Esta misma idea cuadra bastante bien, asimismo, con una nueva redefi­nición de la categoría y naturaleza del intelectual que este tipo de sociedad necesita para no bajar la guardia en la crítica necesaria y para conformar plataformas alternativas de acción social y educativa. Me parece oportu­no, en este sentido, terminar con una frase de uno de nuestros pensadores más reconocidos en la reflexión ética, y empeñado en recordar con insisten­cia a nuestro país que no debemos olvidarnos de los criterios morales en los diversos temas que ahora nos ocupan.

“ A la época del intelectual indivi­dual, escribe López Aranguren (1992), está sucediendo la del intelectual colecti­vo, más no en la acepción dada por Gramsci a este expresión, el partido (comunista).

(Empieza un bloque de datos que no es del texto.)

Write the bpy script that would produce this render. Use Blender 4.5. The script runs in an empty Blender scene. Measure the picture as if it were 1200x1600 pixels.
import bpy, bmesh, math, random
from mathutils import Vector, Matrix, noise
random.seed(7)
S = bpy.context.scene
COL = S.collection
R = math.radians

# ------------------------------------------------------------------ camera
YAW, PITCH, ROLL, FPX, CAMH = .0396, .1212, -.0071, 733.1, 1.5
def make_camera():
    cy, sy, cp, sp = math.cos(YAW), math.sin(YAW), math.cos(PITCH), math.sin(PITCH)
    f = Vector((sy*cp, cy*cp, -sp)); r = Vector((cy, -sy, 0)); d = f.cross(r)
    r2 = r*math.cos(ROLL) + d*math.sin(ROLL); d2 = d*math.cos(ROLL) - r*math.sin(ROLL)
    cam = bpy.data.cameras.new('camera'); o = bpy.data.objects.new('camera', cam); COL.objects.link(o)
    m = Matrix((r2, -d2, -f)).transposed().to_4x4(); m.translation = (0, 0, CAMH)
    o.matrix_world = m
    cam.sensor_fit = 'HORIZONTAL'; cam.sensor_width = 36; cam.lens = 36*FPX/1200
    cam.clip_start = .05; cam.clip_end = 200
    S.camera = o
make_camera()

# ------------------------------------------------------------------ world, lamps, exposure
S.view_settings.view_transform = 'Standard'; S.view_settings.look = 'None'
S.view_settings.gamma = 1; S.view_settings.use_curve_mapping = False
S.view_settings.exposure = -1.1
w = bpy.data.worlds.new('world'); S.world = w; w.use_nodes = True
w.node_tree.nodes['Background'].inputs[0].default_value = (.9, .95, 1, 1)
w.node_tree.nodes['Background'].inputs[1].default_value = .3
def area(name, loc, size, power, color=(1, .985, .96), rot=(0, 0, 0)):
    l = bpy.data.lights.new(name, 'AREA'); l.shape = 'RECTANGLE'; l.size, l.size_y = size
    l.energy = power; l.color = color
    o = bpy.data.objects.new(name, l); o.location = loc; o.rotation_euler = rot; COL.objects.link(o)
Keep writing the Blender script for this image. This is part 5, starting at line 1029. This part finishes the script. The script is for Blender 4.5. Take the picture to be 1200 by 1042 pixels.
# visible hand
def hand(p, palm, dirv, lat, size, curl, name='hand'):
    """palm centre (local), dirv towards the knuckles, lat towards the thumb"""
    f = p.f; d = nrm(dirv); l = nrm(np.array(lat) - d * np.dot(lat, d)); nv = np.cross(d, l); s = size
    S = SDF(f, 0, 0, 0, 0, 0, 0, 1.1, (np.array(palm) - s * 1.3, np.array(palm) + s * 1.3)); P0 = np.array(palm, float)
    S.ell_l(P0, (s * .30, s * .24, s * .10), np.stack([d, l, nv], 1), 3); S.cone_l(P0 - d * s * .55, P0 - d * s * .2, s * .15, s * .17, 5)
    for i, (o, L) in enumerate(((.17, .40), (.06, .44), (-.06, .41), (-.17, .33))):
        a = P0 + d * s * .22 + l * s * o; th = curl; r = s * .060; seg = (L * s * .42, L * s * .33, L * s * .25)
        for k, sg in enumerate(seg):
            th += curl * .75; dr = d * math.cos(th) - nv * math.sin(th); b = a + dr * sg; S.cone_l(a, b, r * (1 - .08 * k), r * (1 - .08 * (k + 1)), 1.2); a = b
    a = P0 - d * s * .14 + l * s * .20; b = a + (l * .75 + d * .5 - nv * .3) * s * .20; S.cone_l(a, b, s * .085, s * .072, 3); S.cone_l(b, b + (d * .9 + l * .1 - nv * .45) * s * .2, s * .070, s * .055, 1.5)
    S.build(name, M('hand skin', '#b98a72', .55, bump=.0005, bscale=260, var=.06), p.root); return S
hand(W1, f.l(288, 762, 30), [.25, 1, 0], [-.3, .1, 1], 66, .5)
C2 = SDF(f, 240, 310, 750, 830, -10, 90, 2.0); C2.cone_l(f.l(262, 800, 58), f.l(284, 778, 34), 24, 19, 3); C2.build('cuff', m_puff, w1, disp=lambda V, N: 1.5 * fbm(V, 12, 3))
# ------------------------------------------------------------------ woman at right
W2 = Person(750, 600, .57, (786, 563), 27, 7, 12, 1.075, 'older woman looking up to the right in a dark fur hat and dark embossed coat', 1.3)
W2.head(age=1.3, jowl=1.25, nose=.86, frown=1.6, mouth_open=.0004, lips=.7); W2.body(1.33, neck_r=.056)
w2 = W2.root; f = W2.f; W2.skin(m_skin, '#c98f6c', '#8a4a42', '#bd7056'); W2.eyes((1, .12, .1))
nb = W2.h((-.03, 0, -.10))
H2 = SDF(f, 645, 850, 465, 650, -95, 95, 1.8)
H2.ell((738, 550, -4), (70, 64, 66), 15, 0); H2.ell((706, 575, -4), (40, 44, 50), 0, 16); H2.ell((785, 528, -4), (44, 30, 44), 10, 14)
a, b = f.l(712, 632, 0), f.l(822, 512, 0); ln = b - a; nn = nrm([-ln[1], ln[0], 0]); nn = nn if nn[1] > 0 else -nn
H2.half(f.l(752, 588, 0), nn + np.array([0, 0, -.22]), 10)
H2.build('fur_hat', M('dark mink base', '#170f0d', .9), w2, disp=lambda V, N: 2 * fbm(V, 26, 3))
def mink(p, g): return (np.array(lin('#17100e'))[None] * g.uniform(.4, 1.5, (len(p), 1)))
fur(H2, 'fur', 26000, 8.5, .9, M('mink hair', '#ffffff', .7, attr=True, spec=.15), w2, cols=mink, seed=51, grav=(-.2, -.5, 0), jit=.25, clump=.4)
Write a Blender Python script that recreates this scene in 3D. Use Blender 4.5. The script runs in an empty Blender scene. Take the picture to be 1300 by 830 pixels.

Hoy la experiencia nos muestra cada día que el partido estable­cido no cumple esa función. ¿Quién habrá de ser entonces nuestro intelectual colec­tivo?. El conjunto, cada vez más numero­so, de quienes dentro del partido, pero en discrepancia con él, y el de los que, sin pertenecer a ningún partido, están pres­tos al ejercicio de la ciudadanía y la lucha por la democracia.

La época intermedia de los movi­mientos sociales alternativos ha de dar paso a esta otra, en la cual serán dota­dos de un plan global, auténticamente político, de actual. Una verdadera demo­cracia será aquella en la que, para empezar, todos pueden tener la palabra. Nuestra época no puede ser ya aquella en la cual el intelectual de turno termina­ba su discurso con las litúrgicas palabras: “He dicho”. Al contrario, es entonces cuando, en el coloquio colectivo, empeza­rá a decirse, libre, democráticamente, cuanto haya que decir” (pag.36).